# Work to do
What is needed here is an exact copy of every entry.

# Stored records
○ ○ ○ ○

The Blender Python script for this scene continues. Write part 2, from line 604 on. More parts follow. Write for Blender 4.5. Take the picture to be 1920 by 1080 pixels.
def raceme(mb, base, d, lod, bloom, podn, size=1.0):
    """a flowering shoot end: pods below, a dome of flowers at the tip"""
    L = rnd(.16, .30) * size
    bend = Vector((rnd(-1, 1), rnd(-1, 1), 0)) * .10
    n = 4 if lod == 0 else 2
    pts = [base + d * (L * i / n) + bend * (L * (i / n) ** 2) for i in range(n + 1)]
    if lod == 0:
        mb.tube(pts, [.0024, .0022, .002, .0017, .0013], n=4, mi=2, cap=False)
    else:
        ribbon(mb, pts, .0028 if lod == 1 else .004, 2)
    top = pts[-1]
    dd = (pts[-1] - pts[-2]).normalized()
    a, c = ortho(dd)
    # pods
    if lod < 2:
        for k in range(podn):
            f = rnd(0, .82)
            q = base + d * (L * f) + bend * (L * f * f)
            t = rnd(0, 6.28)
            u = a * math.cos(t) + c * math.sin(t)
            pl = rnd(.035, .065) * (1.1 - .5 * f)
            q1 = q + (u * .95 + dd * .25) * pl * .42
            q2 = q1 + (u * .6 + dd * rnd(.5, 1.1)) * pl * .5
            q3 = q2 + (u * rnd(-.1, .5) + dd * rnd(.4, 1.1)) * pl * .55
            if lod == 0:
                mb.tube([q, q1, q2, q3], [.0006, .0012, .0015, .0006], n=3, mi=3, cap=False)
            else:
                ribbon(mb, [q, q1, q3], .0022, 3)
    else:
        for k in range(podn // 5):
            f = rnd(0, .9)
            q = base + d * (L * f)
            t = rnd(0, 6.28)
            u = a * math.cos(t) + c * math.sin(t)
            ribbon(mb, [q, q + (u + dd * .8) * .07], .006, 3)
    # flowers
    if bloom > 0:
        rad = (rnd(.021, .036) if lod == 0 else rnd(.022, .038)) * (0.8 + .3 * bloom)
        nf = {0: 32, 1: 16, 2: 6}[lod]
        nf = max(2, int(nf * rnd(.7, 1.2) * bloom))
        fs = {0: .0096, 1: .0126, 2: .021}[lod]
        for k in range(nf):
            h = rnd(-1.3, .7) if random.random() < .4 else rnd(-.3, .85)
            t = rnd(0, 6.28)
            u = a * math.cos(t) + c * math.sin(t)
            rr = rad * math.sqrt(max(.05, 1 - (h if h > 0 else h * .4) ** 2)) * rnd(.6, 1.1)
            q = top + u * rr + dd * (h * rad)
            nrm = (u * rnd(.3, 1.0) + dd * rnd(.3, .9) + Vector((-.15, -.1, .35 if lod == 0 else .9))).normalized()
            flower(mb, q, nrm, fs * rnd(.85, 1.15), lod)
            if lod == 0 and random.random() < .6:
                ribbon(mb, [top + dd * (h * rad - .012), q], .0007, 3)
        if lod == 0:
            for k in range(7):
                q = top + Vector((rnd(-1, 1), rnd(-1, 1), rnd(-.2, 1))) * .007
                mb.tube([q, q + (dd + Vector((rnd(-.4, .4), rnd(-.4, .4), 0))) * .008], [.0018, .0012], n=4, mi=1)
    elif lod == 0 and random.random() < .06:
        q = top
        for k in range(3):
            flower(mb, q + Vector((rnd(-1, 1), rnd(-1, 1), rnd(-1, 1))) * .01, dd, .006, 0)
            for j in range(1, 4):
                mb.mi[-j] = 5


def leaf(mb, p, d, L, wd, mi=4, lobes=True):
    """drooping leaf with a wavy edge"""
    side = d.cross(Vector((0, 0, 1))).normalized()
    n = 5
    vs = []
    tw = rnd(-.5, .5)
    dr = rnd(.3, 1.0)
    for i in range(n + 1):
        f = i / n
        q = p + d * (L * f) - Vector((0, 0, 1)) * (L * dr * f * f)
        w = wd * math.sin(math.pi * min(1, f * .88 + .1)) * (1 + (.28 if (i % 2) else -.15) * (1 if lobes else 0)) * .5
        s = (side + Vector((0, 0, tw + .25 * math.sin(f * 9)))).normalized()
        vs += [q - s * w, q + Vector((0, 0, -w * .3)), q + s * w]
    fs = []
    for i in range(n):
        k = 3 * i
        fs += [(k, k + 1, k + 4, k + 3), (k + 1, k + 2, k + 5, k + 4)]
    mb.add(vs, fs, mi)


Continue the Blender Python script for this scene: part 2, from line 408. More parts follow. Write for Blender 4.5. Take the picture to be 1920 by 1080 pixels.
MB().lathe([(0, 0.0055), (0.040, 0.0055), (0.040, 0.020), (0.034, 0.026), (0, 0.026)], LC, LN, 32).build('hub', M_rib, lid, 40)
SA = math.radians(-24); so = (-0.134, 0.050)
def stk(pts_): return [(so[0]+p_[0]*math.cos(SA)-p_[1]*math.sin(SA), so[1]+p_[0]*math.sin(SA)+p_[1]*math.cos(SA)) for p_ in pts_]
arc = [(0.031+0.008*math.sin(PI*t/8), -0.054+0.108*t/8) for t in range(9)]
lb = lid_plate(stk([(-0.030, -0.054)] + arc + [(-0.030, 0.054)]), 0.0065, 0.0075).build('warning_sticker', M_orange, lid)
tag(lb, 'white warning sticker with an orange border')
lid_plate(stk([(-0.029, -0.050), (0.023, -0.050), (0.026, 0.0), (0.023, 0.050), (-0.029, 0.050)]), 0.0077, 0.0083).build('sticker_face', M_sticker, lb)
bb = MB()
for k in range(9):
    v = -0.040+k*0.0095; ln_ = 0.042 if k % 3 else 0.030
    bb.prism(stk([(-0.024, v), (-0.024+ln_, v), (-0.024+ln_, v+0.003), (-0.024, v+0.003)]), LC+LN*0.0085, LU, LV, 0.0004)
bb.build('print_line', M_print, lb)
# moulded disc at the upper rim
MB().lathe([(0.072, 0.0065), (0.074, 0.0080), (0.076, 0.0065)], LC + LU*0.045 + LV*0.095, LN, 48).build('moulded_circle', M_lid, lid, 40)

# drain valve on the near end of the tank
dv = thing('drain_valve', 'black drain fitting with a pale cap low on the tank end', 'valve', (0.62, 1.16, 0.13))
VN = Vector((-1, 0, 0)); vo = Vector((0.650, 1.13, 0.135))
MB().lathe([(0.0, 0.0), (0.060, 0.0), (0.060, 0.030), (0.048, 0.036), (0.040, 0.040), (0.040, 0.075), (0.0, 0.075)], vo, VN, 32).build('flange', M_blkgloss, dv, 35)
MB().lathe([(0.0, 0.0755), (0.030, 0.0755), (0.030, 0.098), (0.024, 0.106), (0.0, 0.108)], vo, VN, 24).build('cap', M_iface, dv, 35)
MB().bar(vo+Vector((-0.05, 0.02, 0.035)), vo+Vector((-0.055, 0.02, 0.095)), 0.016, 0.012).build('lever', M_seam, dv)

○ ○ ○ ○

# Output
The Blender Python script for this scene continues. Write part 2, from line 604 on. More parts follow. Write for Blender 4.5. Take the picture to be 1920 by 1080 pixels.
def raceme(mb, base, d, lod, bloom, podn, size=1.0):
    """a flowering shoot end: pods below, a dome of flowers at the tip"""
    L = rnd(.16, .30) * size
    bend = Vector((rnd(-1, 1), rnd(-1, 1), 0)) * .10
    n = 4 if lod == 0 else 2
    pts = [base + d * (L * i / n) + bend * (L * (i / n) ** 2) for i in range(n + 1)]
    if lod == 0:
        mb.tube(pts, [.0024, .0022, .002, .0017, .0013], n=4, mi=2, cap=False)
    else:
        ribbon(mb, pts, .0028 if lod == 1 else .004, 2)
    top = pts[-1]
    dd = (pts[-1] - pts[-2]).normalized()
    a, c = ortho(dd)
    # pods
    if lod < 2:
        for k in range(podn):
            f = rnd(0, .82)
            q = base + d * (L * f) + bend * (L * f * f)
            t = rnd(0, 6.28)
            u = a * math.cos(t) + c * math.sin(t)
            pl = rnd(.035, .065) * (1.1 - .5 * f)
            q1 = q + (u * .95 + dd * .25) * pl * .42
            q2 = q1 + (u * .6 + dd * rnd(.5, 1.1)) * pl * .5
            q3 = q2 + (u * rnd(-.1, .5) + dd * rnd(.4, 1.1)) * pl * .55
            if lod == 0:
                mb.tube([q, q1, q2, q3], [.0006, .0012, .0015, .0006], n=3, mi=3, cap=False)
            else:
                ribbon(mb, [q, q1, q3], .0022, 3)
    else:
        for k in range(podn // 5):
            f = rnd(0, .9)
            q = base + d * (L * f)
            t = rnd(0, 6.28)
            u = a * math.cos(t) + c * math.sin(t)
            ribbon(mb, [q, q + (u + dd * .8) * .07], .006, 3)
    # flowers
    if bloom > 0:
        rad = (rnd(.021, .036) if lod == 0 else rnd(.022, .038)) * (0.8 + .3 * bloom)
        nf = {0: 32, 1: 16, 2: 6}[lod]
        nf = max(2, int(nf * rnd(.7, 1.2) * bloom))
        fs = {0: .0096, 1: .0126, 2: .021}[lod]
        for k in range(nf):
            h = rnd(-1.3, .7) if random.random() < .4 else rnd(-.3, .85)
            t = rnd(0, 6.28)
            u = a * math.cos(t) + c * math.sin(t)
            rr = rad * math.sqrt(max(.05, 1 - (h if h > 0 else h * .4) ** 2)) * rnd(.6, 1.1)
            q = top + u * rr + dd * (h * rad)
            nrm = (u * rnd(.3, 1.0) + dd * rnd(.3, .9) + Vector((-.15, -.1, .35 if lod == 0 else .9))).normalized()
            flower(mb, q, nrm, fs * rnd(.85, 1.15), lod)
            if lod == 0 and random.random() < .6:
                ribbon(mb, [top + dd * (h * rad - .012), q], .0007, 3)
        if lod == 0:
            for k in range(7):
                q = top + Vector((rnd(-1, 1), rnd(-1, 1), rnd(-.2, 1))) * .007
                mb.tube([q, q + (dd + Vector((rnd(-.4, .4), rnd(-.4, .4), 0))) * .008], [.0018, .0012], n=4, mi=1)
    elif lod == 0 and random.random() < .06:
        q = top
        for k in range(3):
            flower(mb, q + Vector((rnd(-1, 1), rnd(-1, 1), rnd(-1, 1))) * .01, dd, .006, 0)
            for j in range(1, 4):
                mb.mi[-j] = 5


def leaf(mb, p, d, L, wd, mi=4, lobes=True):
    """drooping leaf with a wavy edge"""
    side = d.cross(Vector((0, 0, 1))).normalized()
    n = 5
    vs = []
    tw = rnd(-.5, .5)
    dr = rnd(.3, 1.0)
    for i in range(n + 1):
        f = i / n
        q = p + d * (L * f) - Vector((0, 0, 1)) * (L * dr * f * f)
        w = wd * math.sin(math.pi * min(1, f * .88 + .1)) * (1 + (.28 if (i % 2) else -.15) * (1 if lobes else 0)) * .5
        s = (side + Vector((0, 0, tw + .25 * math.sin(f * 9)))).normalized()
        vs += [q - s * w, q + Vector((0, 0, -w * .3)), q + s * w]
    fs = []
    for i in range(n):
        k = 3 * i
        fs += [(k, k + 1, k + 4, k + 3), (k + 1, k + 2, k + 5, k + 4)]
    mb.add(vs, fs, mi)


Continue the Blender Python script for this scene: part 2, from line 408. More parts follow. Write for Blender 4.5. Take the picture to be 1920 by 1080 pixels.
MB().lathe([(0, 0.0055), (0.040, 0.0055), (0.040, 0.020), (0.034, 0.026), (0, 0.026)], LC, LN, 32).build('hub', M_rib, lid, 40)
SA = math.radians(-24); so = (-0.134, 0.050)
def stk(pts_): return [(so[0]+p_[0]*math.cos(SA)-p_[1]*math.sin(SA), so[1]+p_[0]*math.sin(SA)+p_[1]*math.cos(SA)) for p_ in pts_]
arc = [(0.031+0.008*math.sin(PI*t/8), -0.054+0.108*t/8) for t in range(9)]
lb = lid_plate(stk([(-0.030, -0.054)] + arc + [(-0.030, 0.054)]), 0.0065, 0.0075).build('warning_sticker', M_orange, lid)
tag(lb, 'white warning sticker with an orange border')
lid_plate(stk([(-0.029, -0.050), (0.023, -0.050), (0.026, 0.0), (0.023, 0.050), (-0.029, 0.050)]), 0.0077, 0.0083).build('sticker_face', M_sticker, lb)
bb = MB()
for k in range(9):
    v = -0.040+k*0.0095; ln_ = 0.042 if k % 3 else 0.030
    bb.prism(stk([(-0.024, v), (-0.024+ln_, v), (-0.024+ln_, v+0.003), (-0.024, v+0.003)]), LC+LN*0.0085, LU, LV, 0.0004)
bb.build('print_line', M_print, lb)
# moulded disc at the upper rim
MB().lathe([(0.072, 0.0065), (0.074, 0.0080), (0.076, 0.0065)], LC + LU*0.045 + LV*0.095, LN, 48).build('moulded_circle', M_lid, lid, 40)

# drain valve on the near end of the tank
dv = thing('drain_valve', 'black drain fitting with a pale cap low on the tank end', 'valve', (0.62, 1.16, 0.13))
VN = Vector((-1, 0, 0)); vo = Vector((0.650, 1.13, 0.135))
MB().lathe([(0.0, 0.0), (0.060, 0.0), (0.060, 0.030), (0.048, 0.036), (0.040, 0.040), (0.040, 0.075), (0.0, 0.075)], vo, VN, 32).build('flange', M_blkgloss, dv, 35)
MB().lathe([(0.0, 0.0755), (0.030, 0.0755), (0.030, 0.098), (0.024, 0.106), (0.0, 0.108)], vo, VN, 24).build('cap', M_iface, dv, 35)
MB().bar(vo+Vector((-0.05, 0.02, 0.035)), vo+Vector((-0.055, 0.02, 0.095)), 0.016, 0.012).build('lever', M_seam, dv)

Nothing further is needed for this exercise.